Desde que lancei a nova versão do Espada que Sangra por várias vezes falei sobre construção de mundos e acima de tudo sobre a construção do meu mundo fantástico. É irrelevante e até ridículo dizer que a Terra Média de J. R. R. Tolkien não teve influência, porque todo e qualquer mundo de fantasia tem qualquer coisa de Terra Média. Os RPGs têm muito de Terra Média, os livros de George R. R. Martin, Patrick Rothfuss ou Brandon Sanderson têm muito de Terra Média, bem como possuem elementos de Michael Moorcock, Robert E. Howard ou Fritz Leiber. Podemos é não ser capazes de distinguir essas raízes, muito porque eles se inspiraram naquele que se inspirou no outro que se inspirou no outro. As semelhanças vão-se perdendo, mas é dificílimo um autor de fantasia desligar-se diligentemente de Tolkien com toda a segurança. Ainda para mais para a geração que rejubilou com as adaptações de Peter Jackson ao cinema no início do século.
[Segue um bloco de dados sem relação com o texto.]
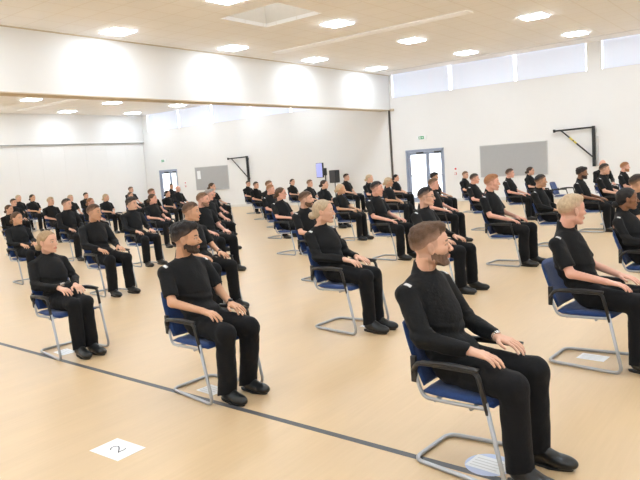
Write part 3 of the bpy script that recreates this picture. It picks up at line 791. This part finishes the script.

Terra Parda, uma das amplas nações em que ocorre o meu livro, é também o nome de uma região da Terra Média de Tolkien, em boa verdade pouco abordada na trilogia mais famosa do autor. Esta acabou por ser uma coincidência inconsciente, mas que não tem sequer grande interesse para a história. Sim, fui um dos que vibraram nas salas de cinema com O Senhor dos Anéis há quase vinte anos atrás, e seria muito obtuso da minha parte negar a sua quota-parte de inspiração naquilo que eu tenha escrito. Coleccionei figuras, jogos e até enciclopédias sobre a série, e nem sei bem porque perdi o entusiasmo. Porque não gostei tanto dos livros como esperava? Talvez.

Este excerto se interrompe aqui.